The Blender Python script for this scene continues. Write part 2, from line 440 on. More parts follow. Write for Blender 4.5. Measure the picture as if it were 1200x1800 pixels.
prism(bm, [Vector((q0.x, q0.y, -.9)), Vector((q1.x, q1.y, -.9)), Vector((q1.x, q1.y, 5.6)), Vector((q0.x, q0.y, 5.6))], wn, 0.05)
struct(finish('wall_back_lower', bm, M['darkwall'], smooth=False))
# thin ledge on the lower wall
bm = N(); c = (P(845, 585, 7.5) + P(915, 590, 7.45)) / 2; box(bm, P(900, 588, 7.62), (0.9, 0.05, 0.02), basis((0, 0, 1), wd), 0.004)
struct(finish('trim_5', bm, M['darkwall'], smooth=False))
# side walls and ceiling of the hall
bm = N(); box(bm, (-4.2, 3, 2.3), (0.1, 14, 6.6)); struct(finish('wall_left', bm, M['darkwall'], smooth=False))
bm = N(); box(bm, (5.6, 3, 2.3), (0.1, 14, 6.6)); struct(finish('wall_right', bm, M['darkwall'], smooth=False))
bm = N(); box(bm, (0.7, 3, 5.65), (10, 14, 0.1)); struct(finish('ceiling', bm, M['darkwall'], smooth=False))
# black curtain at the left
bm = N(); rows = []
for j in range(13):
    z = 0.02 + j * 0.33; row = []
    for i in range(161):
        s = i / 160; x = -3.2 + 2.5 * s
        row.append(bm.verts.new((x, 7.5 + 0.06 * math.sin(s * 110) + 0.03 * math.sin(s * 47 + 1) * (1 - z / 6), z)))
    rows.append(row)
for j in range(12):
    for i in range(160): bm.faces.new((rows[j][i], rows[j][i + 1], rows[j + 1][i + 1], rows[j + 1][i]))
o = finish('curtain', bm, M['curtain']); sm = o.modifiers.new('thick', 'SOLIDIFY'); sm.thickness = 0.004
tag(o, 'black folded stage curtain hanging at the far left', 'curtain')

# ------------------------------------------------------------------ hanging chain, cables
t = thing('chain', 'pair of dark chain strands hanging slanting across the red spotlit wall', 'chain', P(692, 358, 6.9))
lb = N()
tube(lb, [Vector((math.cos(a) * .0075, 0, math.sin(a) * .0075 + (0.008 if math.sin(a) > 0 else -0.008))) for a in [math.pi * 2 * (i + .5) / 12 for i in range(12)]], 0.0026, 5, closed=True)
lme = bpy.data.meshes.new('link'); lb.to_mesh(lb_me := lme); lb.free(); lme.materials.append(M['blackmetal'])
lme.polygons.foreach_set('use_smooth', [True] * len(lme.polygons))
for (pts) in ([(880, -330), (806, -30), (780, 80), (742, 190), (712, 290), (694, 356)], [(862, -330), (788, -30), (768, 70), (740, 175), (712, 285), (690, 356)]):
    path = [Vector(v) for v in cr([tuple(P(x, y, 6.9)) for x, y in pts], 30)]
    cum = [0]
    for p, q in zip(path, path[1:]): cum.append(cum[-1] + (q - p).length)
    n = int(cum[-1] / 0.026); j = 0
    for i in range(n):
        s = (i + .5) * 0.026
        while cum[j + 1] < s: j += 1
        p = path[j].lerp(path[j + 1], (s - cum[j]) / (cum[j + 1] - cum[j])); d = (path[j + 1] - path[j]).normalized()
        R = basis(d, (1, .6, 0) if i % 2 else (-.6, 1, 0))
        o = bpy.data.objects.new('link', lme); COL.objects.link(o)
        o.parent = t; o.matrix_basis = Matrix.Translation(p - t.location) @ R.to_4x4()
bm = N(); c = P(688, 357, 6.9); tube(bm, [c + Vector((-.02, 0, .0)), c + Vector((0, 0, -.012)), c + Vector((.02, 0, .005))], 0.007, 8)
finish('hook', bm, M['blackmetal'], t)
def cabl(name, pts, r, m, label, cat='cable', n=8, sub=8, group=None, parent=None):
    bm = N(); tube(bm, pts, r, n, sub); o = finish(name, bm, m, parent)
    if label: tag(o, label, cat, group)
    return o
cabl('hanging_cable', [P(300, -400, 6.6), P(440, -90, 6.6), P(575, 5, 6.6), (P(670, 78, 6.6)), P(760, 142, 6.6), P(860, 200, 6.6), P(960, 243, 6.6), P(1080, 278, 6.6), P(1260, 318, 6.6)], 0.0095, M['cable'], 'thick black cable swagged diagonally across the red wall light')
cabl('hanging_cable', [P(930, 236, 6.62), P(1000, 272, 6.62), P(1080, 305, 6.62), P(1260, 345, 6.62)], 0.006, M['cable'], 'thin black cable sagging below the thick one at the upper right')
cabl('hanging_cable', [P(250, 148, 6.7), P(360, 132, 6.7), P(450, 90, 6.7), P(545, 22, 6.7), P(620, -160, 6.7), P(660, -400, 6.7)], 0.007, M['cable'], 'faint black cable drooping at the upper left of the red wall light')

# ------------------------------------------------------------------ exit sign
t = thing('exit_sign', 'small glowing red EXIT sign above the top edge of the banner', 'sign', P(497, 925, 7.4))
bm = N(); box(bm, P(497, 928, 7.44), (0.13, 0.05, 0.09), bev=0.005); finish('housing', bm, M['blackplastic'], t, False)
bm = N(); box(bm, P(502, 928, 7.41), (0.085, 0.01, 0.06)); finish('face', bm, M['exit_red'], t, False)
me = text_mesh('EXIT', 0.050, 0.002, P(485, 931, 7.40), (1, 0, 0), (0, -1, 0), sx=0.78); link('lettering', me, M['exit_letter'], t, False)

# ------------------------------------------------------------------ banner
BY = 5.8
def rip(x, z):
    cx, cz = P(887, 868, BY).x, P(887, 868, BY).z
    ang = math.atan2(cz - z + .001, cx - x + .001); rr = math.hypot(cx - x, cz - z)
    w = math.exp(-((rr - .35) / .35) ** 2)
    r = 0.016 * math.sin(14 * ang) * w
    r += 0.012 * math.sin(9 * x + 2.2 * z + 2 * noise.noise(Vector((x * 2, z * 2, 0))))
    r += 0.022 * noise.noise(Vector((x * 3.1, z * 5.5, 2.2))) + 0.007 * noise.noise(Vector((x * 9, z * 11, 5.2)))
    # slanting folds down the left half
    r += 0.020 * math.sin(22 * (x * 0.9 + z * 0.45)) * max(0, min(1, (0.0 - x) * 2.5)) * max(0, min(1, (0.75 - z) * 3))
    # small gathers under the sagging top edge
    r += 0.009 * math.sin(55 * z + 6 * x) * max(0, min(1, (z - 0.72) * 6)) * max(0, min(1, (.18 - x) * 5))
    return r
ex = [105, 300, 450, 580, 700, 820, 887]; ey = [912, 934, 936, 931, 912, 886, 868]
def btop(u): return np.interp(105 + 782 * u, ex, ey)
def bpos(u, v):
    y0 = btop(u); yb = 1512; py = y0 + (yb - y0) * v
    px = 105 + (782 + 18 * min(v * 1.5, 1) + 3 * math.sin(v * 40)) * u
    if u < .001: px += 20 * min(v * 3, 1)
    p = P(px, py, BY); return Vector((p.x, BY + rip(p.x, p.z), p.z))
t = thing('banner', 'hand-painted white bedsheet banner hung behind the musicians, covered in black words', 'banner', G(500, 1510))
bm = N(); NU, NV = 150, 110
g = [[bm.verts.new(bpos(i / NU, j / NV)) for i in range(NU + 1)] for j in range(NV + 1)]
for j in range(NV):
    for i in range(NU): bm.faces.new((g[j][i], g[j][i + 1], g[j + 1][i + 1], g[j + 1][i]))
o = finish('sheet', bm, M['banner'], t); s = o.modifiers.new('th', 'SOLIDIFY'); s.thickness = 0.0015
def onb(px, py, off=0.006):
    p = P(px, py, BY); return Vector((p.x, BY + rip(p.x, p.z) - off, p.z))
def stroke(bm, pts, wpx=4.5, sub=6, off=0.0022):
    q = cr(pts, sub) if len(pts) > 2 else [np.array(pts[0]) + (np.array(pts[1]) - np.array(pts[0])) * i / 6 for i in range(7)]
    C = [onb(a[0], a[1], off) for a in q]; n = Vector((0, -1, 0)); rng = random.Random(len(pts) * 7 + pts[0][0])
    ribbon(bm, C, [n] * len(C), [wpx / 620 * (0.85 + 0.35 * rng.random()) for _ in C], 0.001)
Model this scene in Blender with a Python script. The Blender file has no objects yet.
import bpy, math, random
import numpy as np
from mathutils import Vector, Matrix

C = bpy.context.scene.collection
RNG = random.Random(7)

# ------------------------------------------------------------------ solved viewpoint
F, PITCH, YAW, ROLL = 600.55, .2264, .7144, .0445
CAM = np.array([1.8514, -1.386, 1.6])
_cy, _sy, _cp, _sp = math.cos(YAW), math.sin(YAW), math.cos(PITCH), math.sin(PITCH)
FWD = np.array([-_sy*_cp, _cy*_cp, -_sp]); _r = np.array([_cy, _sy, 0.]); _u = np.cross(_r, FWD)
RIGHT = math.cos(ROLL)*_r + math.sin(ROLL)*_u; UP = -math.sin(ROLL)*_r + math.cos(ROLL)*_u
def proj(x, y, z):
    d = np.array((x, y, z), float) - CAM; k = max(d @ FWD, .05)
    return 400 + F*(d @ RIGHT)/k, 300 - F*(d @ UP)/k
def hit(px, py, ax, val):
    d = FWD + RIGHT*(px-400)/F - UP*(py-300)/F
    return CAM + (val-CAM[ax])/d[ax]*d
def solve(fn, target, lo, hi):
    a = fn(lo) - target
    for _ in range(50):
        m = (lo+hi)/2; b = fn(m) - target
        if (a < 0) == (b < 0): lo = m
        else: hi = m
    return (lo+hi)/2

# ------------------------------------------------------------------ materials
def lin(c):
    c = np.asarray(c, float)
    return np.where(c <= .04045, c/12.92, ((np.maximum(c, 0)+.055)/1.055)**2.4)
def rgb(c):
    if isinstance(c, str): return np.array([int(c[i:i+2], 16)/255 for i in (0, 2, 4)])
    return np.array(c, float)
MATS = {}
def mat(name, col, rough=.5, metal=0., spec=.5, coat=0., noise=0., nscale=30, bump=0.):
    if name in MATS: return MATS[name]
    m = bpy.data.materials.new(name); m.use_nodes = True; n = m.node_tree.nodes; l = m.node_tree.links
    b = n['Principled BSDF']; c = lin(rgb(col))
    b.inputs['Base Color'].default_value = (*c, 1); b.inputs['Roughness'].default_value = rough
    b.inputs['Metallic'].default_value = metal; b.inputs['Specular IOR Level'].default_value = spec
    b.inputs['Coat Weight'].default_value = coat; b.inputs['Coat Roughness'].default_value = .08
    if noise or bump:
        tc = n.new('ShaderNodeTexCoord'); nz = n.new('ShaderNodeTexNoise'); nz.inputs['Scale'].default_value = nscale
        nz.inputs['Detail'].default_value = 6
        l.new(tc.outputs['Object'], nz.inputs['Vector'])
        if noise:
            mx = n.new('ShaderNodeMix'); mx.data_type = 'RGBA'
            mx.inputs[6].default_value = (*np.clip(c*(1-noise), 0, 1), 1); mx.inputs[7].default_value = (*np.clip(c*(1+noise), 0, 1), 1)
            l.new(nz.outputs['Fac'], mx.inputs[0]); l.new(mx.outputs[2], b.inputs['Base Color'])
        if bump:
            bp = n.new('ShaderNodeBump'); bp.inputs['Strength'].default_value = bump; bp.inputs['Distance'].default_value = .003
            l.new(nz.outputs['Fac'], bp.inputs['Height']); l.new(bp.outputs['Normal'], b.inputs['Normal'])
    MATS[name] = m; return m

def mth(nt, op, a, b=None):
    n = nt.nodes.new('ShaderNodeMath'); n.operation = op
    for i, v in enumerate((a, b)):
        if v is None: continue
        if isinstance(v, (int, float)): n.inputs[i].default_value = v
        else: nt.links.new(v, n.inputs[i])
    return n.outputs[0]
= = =
Aim of the exercise ▸ Set down each line of the material verbatim, from the first line through the line that contains "5.6))], wn, 0.05)".

Complete output ▸
The Blender Python script for this scene continues. Write part 2, from line 440 on. More parts follow. Write for Blender 4.5. Measure the picture as if it were 1200x1800 pixels.
prism(bm, [Vector((q0.x, q0.y, -.9)), Vector((q1.x, q1.y, -.9)), Vector((q1.x, q1.y, 5.6)), Vector((q0.x, q0.y, 5.6))], wn, 0.05)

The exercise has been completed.